__EXERCISE DIRECTIONS__. Copy out, unchanged, every line from the start of the records to the line that contains "COL = sc.collection", and stop there.

====================

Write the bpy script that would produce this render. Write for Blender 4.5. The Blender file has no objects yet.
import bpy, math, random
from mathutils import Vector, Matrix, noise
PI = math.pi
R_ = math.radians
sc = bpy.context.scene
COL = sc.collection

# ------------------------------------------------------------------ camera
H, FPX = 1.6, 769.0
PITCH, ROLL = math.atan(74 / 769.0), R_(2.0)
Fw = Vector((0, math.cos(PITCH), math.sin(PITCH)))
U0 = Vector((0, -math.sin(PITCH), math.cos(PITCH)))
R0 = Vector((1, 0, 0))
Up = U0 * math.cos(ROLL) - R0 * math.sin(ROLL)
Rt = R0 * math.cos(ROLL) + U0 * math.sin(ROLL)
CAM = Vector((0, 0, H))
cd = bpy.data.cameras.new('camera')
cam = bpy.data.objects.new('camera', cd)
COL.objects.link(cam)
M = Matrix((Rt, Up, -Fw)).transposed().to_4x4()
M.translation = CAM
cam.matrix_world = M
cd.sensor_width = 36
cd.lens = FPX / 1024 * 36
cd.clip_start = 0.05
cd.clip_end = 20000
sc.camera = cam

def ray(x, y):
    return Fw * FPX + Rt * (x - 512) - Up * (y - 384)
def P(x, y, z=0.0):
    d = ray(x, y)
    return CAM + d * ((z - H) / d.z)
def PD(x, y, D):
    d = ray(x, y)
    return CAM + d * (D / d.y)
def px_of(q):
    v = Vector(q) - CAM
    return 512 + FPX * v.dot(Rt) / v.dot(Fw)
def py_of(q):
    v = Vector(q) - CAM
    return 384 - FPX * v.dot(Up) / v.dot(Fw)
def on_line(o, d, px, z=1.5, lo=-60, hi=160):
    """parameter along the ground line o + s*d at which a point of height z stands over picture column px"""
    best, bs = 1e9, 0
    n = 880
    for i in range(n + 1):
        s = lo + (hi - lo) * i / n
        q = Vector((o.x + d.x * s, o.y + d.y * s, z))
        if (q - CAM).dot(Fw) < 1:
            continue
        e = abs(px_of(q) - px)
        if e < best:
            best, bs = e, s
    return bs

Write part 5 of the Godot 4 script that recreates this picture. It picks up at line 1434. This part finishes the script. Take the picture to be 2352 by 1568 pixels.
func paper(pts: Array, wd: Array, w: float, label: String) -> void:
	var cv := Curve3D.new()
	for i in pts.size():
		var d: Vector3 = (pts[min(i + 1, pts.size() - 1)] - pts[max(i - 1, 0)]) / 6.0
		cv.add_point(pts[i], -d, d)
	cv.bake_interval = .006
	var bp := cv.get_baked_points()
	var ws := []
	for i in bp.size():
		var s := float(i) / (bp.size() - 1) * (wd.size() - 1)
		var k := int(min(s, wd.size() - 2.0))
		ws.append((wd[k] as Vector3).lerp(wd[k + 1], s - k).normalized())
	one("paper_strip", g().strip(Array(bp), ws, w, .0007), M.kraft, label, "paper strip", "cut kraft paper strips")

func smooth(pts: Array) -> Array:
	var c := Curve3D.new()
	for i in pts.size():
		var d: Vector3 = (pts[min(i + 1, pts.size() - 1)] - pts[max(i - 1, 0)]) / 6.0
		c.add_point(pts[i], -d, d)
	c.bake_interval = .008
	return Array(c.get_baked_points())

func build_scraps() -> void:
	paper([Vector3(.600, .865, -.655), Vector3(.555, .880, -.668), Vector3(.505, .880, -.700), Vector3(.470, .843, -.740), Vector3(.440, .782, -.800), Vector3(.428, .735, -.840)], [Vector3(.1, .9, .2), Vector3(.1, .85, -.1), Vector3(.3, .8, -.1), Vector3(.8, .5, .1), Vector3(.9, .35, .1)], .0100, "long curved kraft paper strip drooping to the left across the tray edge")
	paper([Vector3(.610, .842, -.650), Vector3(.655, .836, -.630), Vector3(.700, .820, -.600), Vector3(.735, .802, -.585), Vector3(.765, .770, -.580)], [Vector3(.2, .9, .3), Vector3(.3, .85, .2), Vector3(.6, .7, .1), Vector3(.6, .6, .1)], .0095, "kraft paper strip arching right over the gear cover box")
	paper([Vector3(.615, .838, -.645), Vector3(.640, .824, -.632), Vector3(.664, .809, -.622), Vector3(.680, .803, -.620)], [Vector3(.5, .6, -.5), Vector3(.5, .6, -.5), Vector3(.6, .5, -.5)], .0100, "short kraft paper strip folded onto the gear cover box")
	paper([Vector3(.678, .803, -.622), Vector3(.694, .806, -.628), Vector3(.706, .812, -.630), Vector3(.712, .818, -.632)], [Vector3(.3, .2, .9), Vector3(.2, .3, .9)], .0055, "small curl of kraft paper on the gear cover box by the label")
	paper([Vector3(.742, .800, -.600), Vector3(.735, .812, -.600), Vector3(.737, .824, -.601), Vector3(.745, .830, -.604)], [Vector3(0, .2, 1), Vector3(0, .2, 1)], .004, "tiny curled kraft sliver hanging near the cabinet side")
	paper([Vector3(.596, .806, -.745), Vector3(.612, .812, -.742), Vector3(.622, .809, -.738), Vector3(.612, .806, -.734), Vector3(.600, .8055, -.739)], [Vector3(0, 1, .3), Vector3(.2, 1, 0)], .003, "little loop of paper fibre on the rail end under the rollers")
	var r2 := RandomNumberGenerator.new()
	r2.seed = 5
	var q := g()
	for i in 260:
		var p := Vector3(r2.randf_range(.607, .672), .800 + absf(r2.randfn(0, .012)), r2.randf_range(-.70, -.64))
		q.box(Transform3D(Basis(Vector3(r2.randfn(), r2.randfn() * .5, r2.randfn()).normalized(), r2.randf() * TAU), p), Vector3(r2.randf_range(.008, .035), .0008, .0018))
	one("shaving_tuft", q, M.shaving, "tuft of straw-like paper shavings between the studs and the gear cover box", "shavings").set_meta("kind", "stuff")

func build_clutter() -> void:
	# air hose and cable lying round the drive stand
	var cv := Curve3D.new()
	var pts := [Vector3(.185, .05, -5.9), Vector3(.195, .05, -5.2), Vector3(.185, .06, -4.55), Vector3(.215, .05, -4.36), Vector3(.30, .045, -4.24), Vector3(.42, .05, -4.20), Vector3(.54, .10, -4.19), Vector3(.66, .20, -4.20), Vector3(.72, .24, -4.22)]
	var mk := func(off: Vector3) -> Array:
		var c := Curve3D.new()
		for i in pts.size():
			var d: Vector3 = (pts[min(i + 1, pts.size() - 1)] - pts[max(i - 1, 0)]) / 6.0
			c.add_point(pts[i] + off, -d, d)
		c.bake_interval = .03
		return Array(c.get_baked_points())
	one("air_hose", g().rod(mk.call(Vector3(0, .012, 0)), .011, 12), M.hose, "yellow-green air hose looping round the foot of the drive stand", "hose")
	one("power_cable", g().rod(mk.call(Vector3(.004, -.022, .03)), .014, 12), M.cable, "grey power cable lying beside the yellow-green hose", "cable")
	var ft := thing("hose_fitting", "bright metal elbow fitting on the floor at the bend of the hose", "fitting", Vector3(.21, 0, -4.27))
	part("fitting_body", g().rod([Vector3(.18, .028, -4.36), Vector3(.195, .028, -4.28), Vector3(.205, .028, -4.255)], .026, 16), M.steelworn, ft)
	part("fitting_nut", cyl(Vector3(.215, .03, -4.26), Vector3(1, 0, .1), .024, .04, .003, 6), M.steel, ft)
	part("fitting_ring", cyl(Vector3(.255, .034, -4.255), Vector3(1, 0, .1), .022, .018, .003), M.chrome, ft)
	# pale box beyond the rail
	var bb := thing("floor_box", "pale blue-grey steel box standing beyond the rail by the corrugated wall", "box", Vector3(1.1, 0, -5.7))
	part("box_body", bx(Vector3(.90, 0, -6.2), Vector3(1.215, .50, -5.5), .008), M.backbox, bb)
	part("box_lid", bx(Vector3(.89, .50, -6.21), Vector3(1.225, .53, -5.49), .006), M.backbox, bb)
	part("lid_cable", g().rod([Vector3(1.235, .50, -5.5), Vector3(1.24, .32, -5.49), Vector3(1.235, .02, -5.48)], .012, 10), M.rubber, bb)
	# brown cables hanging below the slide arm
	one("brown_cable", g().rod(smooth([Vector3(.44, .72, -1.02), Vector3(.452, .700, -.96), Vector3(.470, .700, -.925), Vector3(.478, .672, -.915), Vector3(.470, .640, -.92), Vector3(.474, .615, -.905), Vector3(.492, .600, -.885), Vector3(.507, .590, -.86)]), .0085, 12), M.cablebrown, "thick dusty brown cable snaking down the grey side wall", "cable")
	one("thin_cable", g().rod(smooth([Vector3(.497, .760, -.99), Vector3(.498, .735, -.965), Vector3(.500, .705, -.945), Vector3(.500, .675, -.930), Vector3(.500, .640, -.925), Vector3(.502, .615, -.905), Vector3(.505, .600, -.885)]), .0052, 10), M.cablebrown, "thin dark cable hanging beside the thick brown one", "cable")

====================

__SOLUTION__.
Write the bpy script that would produce this render. Write for Blender 4.5. The Blender file has no objects yet.
import bpy, math, random
from mathutils import Vector, Matrix, noise
PI = math.pi
R_ = math.radians
sc = bpy.context.scene
COL = sc.collection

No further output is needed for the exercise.